Il faut bien se représenter le jeu des intérêts. Quand l’intérêt général seul est en lutte avec des intérêts particuliers fortement concentrés, il est difficile qu’il triomphe ; il ne représente en effet, précisément parce qu’il est l’intérêt général, qu’un bénéfice peu considérable et peu apparent, dans un cas isolé, pour chaque citoyen ; les intérêts particuliers représentent au contraire, pour chaque membre du groupe intéressé, un bénéfice très net, bien sensible, quelquefois énorme. Mais il arrive que l’intérêt général se trouve d’accord avec certains groupes d’intérêts particuliers et alors il est défendu avec vigueur. Tout le monde avait intérêt à la paix organisée, mais bien peu de gens savaient faire à cet intérêt général les sacrifices nécessaires pour lutter contre les intérêts particuliers qui voulaient la guerre. La crise actuelle a amorti bien des intérêts particuliers, hier encore tout-puissants.

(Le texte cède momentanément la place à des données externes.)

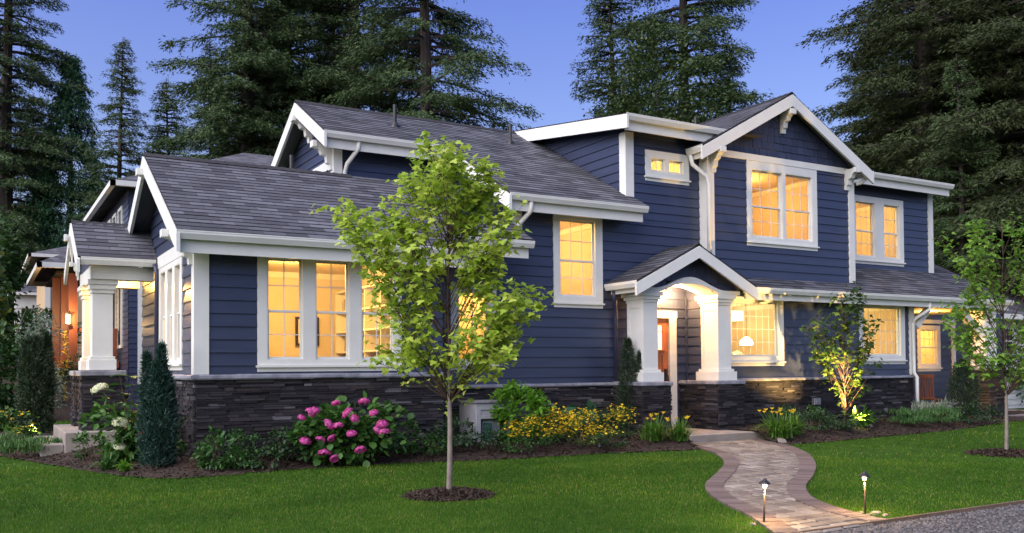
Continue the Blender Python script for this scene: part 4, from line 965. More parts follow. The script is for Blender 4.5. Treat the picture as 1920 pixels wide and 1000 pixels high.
# ---------------------------------------------------------------- conifers of the wood
def conifer_mesh(h, seed, r0=.32, crown0=.12, width=.17, n_whorl=None, dens=1., droop=.30, spray=.25, kind='fir', gaps=.25):
    global rng
    keep = rng; rng = np.random.default_rng(seed)
    tr = MB(); lean = rng.normal(0, .008, 2); zz = np.linspace(-.5, h, 12)
    tr.tube([(lean[0]*z+.06*math.sin(z*.4), lean[1]*z+.06*math.cos(z*.3), z) for z in zz], [max(.015, r0*(1-z/h)**.8) if z > 0 else r0*1.25 for z in zz], 9)
    P, D, S = [], [], []
    z = h*crown0
    while z < h*.985:
        t = (z-h*crown0)/(h*(1-crown0)); prof = (1-t)**.75*(.55+.45*min(1, t*3.5+.2)); R = h*width*1.12*prof+.25
        nb = rng.integers(5, 8)
        for _ in range(nb):
            if rng.random() < gaps*.35: continue
            az = rng.uniform(0, 2*np.pi); L = R*rng.choice([rng.uniform(.45, .8), rng.uniform(.8, 1.12)]); up = .35-.35*(1-t)-rng.uniform(0, .15); dr = droop*rng.uniform(.6, 1.3)
            s = np.linspace(0, 1, 7); rad = s*L; zc = z+up*rad-dr*L*s**2+.20*L*dr*s**4*1.8
            bx, by = np.cos(az+.25*rng.normal()*s*0), np.sin(az); pts = np.stack([lean[0]*z+rad*np.cos(az), lean[1]*z+rad*np.sin(az), zc], -1)
            tr.tube([tuple(p) for p in pts], list(np.linspace(.05+.01*L, .008, 7)), 4)
            # twigs along the limb
            nt_ = max(6, int(L/.095*dens)); tt = rng.uniform(.12, 1.0, nt_)**.8; base = np.stack([np.interp(tt, s, pts[:, k]) for k in range(3)], -1)
            side = rng.choice([-1, 1], nt_)*rng.uniform(.35, 1.25, nt_); tl = (.16+.34*(1-tt))*L*rng.uniform(.5, 1.1, nt_)*.8+.18
            for b, sd_, l in zip(base, side, tl):
                m_ = max(3, int(l/.052*dens)); q = (np.arange(m_)+rng.uniform(.2, .9, m_))/m_; a2 = az+sd_
                P.append(np.stack([b[0]+np.cos(a2)*l*q, b[1]+np.sin(a2)*l*q, b[2]-.34*l*q**1.5+rng.normal(0, .09, m_)], -1))
                aa = a2+rng.normal(0, .55, m_); D.append(np.stack([np.cos(aa), np.sin(aa), .15-rng.uniform(0, 1.3, m_)], -1)); S.append(spray*rng.uniform(.6, 1.2, m_)*(.8+.2*(1-t)))
        z += rng.uniform(.26, .50)*(1 if t < .8 else .6)*(h/24)**.3
    # leader tip
    k = 26; q = rng.uniform(.93, 1.0, k); P.append(np.stack([lean[0]*h+0*q, lean[1]*h+0*q, h*q], -1)); a = rng.uniform(0, 6.3, k); D.append(np.stack([np.cos(a), np.sin(a), .5+0*a], -1)); S.append(np.full(k, spray*.7))
    P, D, S = np.concatenate(P), np.concatenate(D), np.concatenate(S)
    V, F = scatter(*SPRAY, P, D, S, rng.uniform(-1.3, 1.3, len(P)), S*.8)
    rng = keep; return tr, V, F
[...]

La poursuite de l’intérêt général prend la forme tantôt d’un culte désintéressé du bonheur général, tantôt celle d’une science spéculative et appliquée de cet intérêt. La connaissance des besoins et des intérêts des peuples est à la base de toute politique rationnelle. La politique internationale ne peut même prendre ce nom qu’à la condition d’être basée sur une claire notion de tous les intérêts nationaux en présence.

3. À l’intérêt s’oppose l’idéal. Toute société pour grandir et se développer doit avoir un idéal. Celui-ci est le perfectionnement suprême ou typique qui n’existe que dans l’imagination.  L’idéal n’est pas l’image de la réalité, ni la fantaisie d’une imagination qui crée des chimères. L’idéal n’est pas d’avantage l’idée. Celle-ci est abstraite et générale, tandis que l’idéal a quelque chose de concret, de sensible, d’individuel. On se le représente avec une forme plus ou moins déterminée, car ou le conçoit comme pouvant être de plus en plus réalisé, bien qu’il ne le soit jamais, et qu’il s’élève à mesure que la réalité se rapproche de lui. Pour Platon, l’idéal a une réalité même, puisque nos sens ne perçoivent que les ombres des choses. Il est l’idée du Beau ou du Bien ou du Vrai, qui, résidant dans l’esprit de l’homme, lui permet d’apprécier par comparaison toutes les beautés de l’art et de la nature, tous les actes de la volonté, toutes les affirmations de l’intelligence. Pour nous l’idéal est le produit prototype qui se dégage de nos expériences réfléchies dans la direction du mieux. L’idéal n’habite pas

  1. F. Le Dantec, L’Égoïsme.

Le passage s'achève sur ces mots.